The Desert Courtyard House
Designed by Wendell Burnette Architects, this luxurious, monolithic courtyard house is located in the Sonoran Desert. The house is built from rammed earth, concrete, glass and weathered steel, merging land, house and sky. A glass-floored bridge gallery hovers over the earth so inhabitants get a sense of the natural world. Steps lead down on to a terrace and a narrow infinity pool that draws the eye towards a mountain peak beyond. The alchemy of water, rocks and cacti appeals to mind and senses.
The Desert Nomad House
Concealed within a forest of saguaro cacti in Arizona’s Tucson Mountains, the Desert Nomad House (Studio Rick Joy) is a cluster of three cuboid dwellings, each with its own function: sleeping, working, and relaxing.
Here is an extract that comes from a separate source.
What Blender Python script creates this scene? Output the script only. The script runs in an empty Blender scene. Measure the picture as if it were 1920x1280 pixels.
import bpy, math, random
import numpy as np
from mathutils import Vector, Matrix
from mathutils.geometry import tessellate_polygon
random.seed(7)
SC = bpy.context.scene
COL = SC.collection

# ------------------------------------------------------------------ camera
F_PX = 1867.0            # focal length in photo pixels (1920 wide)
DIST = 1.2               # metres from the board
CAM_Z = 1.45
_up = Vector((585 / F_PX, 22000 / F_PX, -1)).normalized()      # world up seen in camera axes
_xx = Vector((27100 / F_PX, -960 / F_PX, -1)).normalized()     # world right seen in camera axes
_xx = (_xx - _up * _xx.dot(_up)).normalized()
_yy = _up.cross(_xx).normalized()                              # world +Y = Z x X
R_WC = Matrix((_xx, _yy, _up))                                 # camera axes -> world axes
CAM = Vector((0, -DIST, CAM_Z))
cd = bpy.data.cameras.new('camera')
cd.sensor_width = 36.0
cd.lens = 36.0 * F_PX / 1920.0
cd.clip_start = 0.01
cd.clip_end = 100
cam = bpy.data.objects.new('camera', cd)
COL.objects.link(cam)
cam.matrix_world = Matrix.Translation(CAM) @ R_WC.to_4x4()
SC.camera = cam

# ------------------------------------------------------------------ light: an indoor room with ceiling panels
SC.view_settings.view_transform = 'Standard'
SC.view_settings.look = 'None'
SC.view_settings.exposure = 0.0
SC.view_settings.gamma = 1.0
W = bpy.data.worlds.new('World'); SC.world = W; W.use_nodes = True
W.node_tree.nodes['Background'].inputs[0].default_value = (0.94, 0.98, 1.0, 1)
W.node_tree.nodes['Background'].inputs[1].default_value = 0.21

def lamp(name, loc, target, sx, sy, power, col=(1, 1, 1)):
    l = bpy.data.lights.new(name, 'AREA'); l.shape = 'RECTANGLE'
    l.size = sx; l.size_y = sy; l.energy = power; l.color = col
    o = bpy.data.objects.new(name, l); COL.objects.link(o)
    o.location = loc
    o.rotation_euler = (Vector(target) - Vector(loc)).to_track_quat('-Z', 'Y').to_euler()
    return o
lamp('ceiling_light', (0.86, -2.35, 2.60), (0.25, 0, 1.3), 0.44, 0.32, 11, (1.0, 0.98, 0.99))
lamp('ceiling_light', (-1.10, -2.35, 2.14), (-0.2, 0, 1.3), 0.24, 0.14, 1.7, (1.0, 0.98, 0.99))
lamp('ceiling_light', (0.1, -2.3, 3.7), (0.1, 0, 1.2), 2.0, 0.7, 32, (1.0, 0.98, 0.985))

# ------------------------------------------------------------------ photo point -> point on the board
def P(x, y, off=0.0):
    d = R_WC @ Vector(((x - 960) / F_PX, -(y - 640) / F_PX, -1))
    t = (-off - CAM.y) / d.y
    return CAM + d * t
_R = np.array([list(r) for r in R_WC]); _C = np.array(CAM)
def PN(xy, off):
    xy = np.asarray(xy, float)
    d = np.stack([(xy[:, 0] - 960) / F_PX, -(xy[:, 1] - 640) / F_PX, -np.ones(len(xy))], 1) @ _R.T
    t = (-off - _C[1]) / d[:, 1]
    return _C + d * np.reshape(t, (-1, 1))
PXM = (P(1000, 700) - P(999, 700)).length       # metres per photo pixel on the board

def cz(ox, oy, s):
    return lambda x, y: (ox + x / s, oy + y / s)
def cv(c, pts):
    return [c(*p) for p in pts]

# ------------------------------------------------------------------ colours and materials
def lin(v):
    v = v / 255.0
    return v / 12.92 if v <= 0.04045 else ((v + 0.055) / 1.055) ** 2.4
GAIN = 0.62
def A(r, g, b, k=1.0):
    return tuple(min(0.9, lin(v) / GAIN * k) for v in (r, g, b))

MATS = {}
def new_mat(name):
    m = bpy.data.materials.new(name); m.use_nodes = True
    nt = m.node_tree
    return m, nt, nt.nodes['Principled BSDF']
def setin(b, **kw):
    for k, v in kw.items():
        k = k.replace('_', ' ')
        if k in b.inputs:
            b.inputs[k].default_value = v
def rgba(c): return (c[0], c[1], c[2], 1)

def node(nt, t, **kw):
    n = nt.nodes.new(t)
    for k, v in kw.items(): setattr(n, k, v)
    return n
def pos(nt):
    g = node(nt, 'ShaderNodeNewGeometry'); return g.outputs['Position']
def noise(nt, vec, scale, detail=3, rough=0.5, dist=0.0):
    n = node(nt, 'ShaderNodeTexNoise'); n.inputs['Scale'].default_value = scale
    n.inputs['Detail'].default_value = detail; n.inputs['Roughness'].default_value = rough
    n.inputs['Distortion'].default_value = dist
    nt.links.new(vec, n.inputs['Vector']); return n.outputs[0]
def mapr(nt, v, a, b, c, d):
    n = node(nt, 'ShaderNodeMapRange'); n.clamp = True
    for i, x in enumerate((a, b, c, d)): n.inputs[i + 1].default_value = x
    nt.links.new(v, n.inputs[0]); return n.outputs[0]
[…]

The rusted-steel boxes huddle within a natural bowl-like formation at the foot of the Tucson Mountains. Each one is arranged perfectly to give a ‘single aperture’ view of the desert landscape. The steel-plate exteriors glow burnt sienna in the setting sun and pick up rust-hued tones in the desert earth. Inside, the home is clad in warm, natural maple veneer and dotted with objets d’art.
Levin Residence
Designed by Ibarra Rosano Design Architects, the Levin Residence in Marana, Arizona, cantilevers over a sloping terrain, providing shelter for desert animals beneath the house. The home surrounds a courtyard with a pool and a deck with a freestanding black framework, which further focuses the views.